The initial steps to form a Birmingham People’s Assembly came after the national launch last June with several planning meetings bringing people together. We held a public meeting on the NHS in July and used this to help build September’s TUC demonstration in Manchester, distributing 10,000 leaflets advertising the demo.

In the build-up to the launch rally we distributed 12,500 leaflets, particularly around trade union branches. The launch rally brought together forces that have never been in the same room together in such numbers in Birmingham.

A large turnout from Unite combined with a significant group of Unison members, plus NUT, PCS, UCU, CWU and other union delegations. Anti-cuts activists and an impressive group of bedroom tax activists brought current campaigns into the room. Hundreds of pounds to cover the event’s costs were raised from union branches with Unite underwriting the event.

The expectation that the event would be a success, and break new ground for the left, was set by Socialist Workers Party and Communist Party members in particular and we have worked closely together to build the People’s Assembly, alongside other organisations and individuals including the Unite community branch and full-time organiser. Following the rally the local group meets monthly, with 20-plus people in the room.

We held a protest on 5 November alongside Anonymous activists where we demonstrated both outside and inside payday loan company offices in the city centre. We are planning a number of events in the coming months, including a “Hands off our unions” meeting.

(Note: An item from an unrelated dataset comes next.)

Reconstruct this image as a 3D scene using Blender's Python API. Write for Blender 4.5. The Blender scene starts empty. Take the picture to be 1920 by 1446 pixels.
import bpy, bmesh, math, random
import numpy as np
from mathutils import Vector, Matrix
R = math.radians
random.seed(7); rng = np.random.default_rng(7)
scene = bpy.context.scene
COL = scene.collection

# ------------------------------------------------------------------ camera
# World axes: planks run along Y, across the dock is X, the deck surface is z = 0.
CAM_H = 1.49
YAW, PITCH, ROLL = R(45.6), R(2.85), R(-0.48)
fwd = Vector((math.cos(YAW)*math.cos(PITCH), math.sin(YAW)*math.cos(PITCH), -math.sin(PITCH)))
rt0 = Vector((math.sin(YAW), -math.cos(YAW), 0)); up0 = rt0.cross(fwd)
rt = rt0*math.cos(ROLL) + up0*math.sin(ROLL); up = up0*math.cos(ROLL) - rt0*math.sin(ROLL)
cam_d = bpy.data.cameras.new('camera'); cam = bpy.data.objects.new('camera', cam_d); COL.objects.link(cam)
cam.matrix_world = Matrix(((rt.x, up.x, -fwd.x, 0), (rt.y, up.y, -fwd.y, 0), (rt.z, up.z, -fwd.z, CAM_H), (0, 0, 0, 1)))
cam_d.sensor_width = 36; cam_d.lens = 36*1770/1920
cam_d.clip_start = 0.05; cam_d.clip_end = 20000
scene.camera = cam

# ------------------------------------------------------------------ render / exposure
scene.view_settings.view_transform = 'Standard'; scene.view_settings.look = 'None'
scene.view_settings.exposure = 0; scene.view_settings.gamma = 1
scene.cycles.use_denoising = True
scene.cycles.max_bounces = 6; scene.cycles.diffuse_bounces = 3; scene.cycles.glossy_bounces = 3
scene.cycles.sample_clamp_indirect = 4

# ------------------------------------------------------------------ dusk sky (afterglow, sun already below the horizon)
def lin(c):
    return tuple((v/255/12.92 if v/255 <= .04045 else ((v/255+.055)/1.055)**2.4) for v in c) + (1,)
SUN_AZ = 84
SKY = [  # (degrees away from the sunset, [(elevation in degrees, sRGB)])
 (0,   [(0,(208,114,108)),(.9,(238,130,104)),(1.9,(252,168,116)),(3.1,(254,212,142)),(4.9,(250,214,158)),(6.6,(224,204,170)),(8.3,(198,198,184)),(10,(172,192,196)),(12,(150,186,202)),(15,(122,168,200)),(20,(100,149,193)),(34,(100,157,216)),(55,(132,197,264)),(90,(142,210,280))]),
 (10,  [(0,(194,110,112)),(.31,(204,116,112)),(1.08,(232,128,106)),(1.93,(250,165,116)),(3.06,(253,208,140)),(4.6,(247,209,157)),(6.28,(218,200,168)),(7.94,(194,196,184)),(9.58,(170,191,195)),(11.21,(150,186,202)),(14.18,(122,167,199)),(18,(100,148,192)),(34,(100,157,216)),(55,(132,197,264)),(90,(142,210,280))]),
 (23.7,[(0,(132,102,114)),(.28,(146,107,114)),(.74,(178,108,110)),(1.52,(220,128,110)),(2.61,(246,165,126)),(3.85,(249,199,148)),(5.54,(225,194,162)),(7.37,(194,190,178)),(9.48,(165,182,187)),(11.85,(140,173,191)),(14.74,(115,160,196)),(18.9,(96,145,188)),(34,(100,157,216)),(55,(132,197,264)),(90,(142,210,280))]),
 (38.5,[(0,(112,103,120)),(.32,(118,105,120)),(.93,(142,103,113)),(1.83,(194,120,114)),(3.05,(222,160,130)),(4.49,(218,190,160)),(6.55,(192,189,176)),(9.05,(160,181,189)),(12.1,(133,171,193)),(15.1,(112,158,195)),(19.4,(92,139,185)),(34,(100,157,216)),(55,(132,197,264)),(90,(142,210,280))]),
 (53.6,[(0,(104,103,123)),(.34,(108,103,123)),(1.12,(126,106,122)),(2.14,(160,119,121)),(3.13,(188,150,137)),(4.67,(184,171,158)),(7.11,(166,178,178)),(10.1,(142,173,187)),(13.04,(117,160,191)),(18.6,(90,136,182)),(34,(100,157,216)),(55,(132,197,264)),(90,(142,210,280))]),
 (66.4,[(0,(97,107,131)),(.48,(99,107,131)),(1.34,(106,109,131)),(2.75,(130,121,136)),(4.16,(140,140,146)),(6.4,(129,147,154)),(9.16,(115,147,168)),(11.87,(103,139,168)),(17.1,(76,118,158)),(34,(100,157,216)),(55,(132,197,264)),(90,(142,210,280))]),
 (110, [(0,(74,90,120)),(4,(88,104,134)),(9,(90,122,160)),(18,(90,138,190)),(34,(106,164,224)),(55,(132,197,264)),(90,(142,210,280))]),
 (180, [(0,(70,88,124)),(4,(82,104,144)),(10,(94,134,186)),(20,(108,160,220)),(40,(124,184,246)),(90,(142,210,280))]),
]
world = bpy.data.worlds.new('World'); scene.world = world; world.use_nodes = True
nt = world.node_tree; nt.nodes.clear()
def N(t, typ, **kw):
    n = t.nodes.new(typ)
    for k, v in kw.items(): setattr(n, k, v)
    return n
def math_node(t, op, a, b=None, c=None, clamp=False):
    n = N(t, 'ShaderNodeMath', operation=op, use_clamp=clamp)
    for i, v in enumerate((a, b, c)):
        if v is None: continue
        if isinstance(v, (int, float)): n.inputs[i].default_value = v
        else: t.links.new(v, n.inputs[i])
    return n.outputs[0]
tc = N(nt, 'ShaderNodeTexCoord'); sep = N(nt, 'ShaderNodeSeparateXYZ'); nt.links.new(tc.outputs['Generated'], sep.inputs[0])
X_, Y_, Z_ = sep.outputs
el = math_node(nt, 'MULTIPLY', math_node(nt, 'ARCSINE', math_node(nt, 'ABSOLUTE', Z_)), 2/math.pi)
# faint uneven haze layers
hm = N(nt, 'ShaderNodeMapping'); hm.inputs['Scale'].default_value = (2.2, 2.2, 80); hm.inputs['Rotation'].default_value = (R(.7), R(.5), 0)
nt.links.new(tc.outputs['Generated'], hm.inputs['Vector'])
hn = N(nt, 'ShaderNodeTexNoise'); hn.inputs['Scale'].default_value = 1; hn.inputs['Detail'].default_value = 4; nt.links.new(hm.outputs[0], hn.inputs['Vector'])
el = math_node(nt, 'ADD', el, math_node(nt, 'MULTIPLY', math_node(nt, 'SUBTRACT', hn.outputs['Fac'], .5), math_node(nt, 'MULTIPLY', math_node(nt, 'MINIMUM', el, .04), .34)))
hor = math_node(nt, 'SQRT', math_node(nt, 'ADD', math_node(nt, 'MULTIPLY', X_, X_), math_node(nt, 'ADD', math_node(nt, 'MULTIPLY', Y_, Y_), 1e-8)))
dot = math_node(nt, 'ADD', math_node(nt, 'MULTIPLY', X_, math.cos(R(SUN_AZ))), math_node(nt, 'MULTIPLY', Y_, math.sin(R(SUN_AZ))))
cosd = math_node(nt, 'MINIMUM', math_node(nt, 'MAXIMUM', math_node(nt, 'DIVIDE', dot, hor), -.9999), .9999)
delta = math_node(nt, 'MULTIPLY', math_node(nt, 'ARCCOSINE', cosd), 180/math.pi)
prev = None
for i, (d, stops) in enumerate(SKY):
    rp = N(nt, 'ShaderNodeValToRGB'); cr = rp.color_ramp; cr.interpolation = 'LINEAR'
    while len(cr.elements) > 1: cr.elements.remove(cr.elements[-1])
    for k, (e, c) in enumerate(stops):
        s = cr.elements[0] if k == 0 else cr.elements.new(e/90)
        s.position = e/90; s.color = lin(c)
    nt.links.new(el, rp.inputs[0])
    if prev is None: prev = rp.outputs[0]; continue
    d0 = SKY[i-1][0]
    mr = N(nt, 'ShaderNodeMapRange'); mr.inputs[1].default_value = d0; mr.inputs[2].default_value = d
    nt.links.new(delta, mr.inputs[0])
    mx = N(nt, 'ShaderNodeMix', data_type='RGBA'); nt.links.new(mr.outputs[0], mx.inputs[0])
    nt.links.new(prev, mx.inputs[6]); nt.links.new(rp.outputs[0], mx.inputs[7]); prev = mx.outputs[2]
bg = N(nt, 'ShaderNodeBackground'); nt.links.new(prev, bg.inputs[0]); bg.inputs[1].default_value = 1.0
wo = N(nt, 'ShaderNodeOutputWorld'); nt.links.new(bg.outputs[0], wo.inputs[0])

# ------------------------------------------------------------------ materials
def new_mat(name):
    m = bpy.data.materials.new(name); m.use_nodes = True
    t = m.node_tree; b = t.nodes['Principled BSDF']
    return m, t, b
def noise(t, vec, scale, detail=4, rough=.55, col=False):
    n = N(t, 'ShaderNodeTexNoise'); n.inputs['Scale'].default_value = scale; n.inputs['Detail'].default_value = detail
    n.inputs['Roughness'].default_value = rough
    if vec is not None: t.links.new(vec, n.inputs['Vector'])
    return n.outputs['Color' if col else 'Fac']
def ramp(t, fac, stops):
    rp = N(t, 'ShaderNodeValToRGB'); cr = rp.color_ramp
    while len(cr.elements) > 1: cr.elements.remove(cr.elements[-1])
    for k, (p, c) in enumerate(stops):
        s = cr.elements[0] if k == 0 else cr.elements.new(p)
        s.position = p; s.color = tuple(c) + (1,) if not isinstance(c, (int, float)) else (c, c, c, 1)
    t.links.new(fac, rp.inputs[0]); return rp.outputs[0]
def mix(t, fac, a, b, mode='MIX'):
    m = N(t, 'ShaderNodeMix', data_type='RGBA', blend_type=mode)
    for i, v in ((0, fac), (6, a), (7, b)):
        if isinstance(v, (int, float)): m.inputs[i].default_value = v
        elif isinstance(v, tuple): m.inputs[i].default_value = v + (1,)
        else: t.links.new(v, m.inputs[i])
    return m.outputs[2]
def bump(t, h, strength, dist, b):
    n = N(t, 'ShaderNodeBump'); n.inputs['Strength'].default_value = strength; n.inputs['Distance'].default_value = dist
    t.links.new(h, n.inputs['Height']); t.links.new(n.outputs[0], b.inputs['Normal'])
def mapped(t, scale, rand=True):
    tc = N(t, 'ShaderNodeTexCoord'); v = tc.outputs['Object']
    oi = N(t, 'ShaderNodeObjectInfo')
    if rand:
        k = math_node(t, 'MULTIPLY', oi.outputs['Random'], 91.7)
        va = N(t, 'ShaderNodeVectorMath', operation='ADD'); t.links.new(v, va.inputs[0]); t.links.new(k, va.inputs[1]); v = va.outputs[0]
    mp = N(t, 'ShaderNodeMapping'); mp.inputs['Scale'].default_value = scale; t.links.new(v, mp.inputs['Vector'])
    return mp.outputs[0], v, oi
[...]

We are also looking at holding a festival type event in the summer. The People’s Assembly network is being used to advertise support for other initiatives in the movement including a trades council meeting in the NHS and solidarity for strikes.

I represented the Birmingham group at the first People’s Assembly national delegate meeting in December. It is clear from that meeting that the groups are very diverse, reflecting local political priorities and organisations. There is a lot of space for local groups to take their own initiatives.

The recall conference in March is an opportunity for trade unionists, local campaigners and People’s Assembly groups to come together and discuss how we help push resistance forward whether that be in our communities or our workplaces.